Agência France-Presse
postado em 11/06/2014 08:13
Madri - Os deputados da Espanha aprovaram nesta quarta-feira, por ampla maioria, a abdicação do rei Juan Carlos, o que abre caminho para a proclamação em breve de Felipe VI, apesar dos pedidos para um referendo sobre monarquia ou república.
A lei foi aprovada por 299 votos a favor, 19 contrários e 23 abstenções.

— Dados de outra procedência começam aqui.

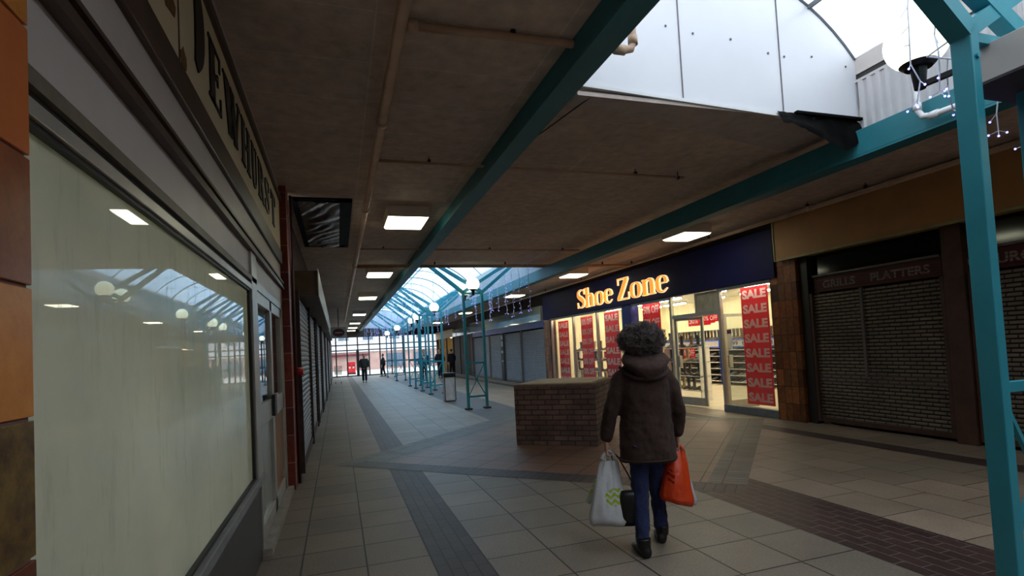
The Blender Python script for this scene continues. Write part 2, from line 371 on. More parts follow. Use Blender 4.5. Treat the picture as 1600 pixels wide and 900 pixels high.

Os deputados votaram de viva voz e de pé, em um procedimento solene e pouco habitual solicitado por alguns partidos pequenos contrários à monarquia.
Os partidos contrários à realeza apresentaram cinco emendas para solicitar que o país decidisse por referendo a manutenção da monarquia ou o retorno da república.
Mas a Câmara rejeitou todas por ampla maioria. Os dois grandes partidos do país, o governamental Partido Popular (PP, direita) e o opositor Partido Socialista (PSOE), que somam mais de 80% das cadeiras no Parlamento e ainda receberam o apoio de algumas formações pequenas, expressaram com clareza o respaldo à Coroa.
"Não estamos aqui para modificar os fatos, e sim para destacar com nossa lei que na Espanha contamos com uma monarquia parlamentar", instaurada pela Constituição de 1978, aprovada por referendo, afirmou o chefe de Governo, o conservador Mariano Rajoy, no início de um debate de três horas e que passou por trâmite urgente.
"Devemos decidir sobre a abdicação e apenas sobre a abdicação, não sobre a sucessão do rei Juan Carlos I por seu filho, o príncipe das Astúrias", destacou o líder socialista Alfredo Pérez Rubalcaba, depois de ter pressionado os deputados republicanos de sua bancada - apenas dois romperam a disciplina de voto.
O rei Juan Carlos, de 76 anos, um dos principais responsáveis pelo retorno da democracia à Espanha após a ditadura franquista (1939-1975), mas com uma imagem abalada nos últimos anos por vários escândalos, surpreendeu o país ao anunciar em 2 de junho a decisão de abdicar.
Seu filho, de 46 anos, deve ser proclamado como novo rei Felipe VI em uma cerimônia diante dos deputados e senadores em 19 de junho, sem a presença de convidados estrangeiros nem cerimônia religiosa, após a aprovação da lei em 17 de junho pelo Senado.
Críticos discursam no Parlamento
Apesar de ter escapado da queda de popularidade do pai e da monarquia, como outras instituições em um país abalado por vários casos de corrupção, o novo rei deverá conquistar sua legitimidade como fez Juan Carlos ao estimular a democracia após sua coroação em 1975 e evitar um golpe de Estado militar em 1981.
Com gritos de "Espanha, amanhã será republicana", após o anúncio da decisão do rei, dezenas de milhares de espanhóis saíram às ruas de todo o país, com a bandeira vermelha, amarela e roxa da Segunda República espanhola (1931-1939).
Nesta quarta-feira muitas vozes críticas falaram no Parlamento. "A chefia de Estado, um senhor vai herdar como se fosse uma propriedade privada. E os cidadãos que opinam?", questionou o líder da Esquerda Unida, Cayo Lara. Ele recordou os republicanos mortos na Guerra Civil (1936-1939) ou exilados durante o franquismo.
"Todos os menores de 56 anos não votaram na Constituição, ou seja, dos 34 milhões e meio de cidadãos que hoje têm direito a voto, mais de 22 milhões, 64%, não decidiram sobre o modelo de Estado", destacou Joan Baldoví, deputado do Bloco Nacionalista Valenciano, recordando que em 1978 a idade legal para votar era 21 anos.
"O baralho está viciado, saem apenas reis", afirmou Sabino Cuadras, da coalizão separatista basca Amaiur, que não participou na votação.
Os separatistas catalães do ERC votaram "não" e os nacionalistas catalães CiU e bascos PNV optaram pela abstenção, ilustrando as turbulências territoriais que Felipe VI enfrentará em breve.
Rubalcaba pediu aos congressistas que "não desperdicem a oportunidade política que hoje se abre, nem o impulso pela chegada de um novo rei" para realizar em breve uma reforma constitucional que solucione problemas como o crescente separatismo na Catalunha, decidida a organizar em 9 de novembro um referendo de autodeterminação considerado "ilegal" por Rajoy.